I do not know what type of quality control process Keihin uses during their manufacturing process.  I do not believe manufacturers can flow every jet when they are priced at around $5.00 each.  Flowed and calibrated jet would probably cost $15.00 to $20.00 each. 

Keihin jets as well as the jets from most carburetor manufacturers are coded or labeled as the hole diameter of the jet.  A 150 Keihin main jet has an approximate hole diameter of 1.50 mm and 152 main jet has an approximate hole diameter of 1.525 and so on

A Mikuni rep. once told me that they take a sample at the beginning, middle and end of a production run of a particular jet size.

Lets say they are manufacturing 350 main jets.
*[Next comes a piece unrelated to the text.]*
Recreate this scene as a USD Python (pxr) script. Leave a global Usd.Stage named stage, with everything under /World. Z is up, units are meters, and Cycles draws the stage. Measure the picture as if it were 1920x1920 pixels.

A sample taken at the beginning of the run flowed 354.  A sample taken at the middle of the run flowed 348.  The sample taken at the end of the run flowed 345.  All of these jets would be labeled 350.

If a sample at the beginning of the run flowed 354.  The sample at the middle of the run flowed 345.  The sample at the end of the run flowed 343.  The jets made between the beginning and the middle sample would be labeled 350 and the jets madel between the middle and end sample would be labeled 340.  As you can easily observe, all jets labeled the same size are NOT EQUAL.

Mikuni hex jet sizes are a relative flow number.  Their jets are made in increments that produce approximately a 3% to 3.5% change in fuel flow.  Mikuni makes their main jets below 200 in increments of 5.  If you go from a 150 Main jet to a 155 main jet you have increased the fuel approximately 3.3%%.  If you go from a 300 Main jet to a 310 main jet you have increased the fuel approximately 3.3%.    If you go from a 600 Main jet to a 620 main jet you have increased the fuel approximately 3.3%. 

I believe the motorcycle carburetor industry uses the 3% fuel flow increments because this is the approximate fuel flow adjustment necessary for a change in elevation of approximately 1000 feet when temperature and humidity are unchanged.










Offline 2Nubs

Re: Keihin Jets
« Reply #7 on: October 13, 2020, 08:28:27 PM »
 Amazing to see the time some have put into this platform.

Thank you, Mr. Hall. I thoroughly enjoy reading your work.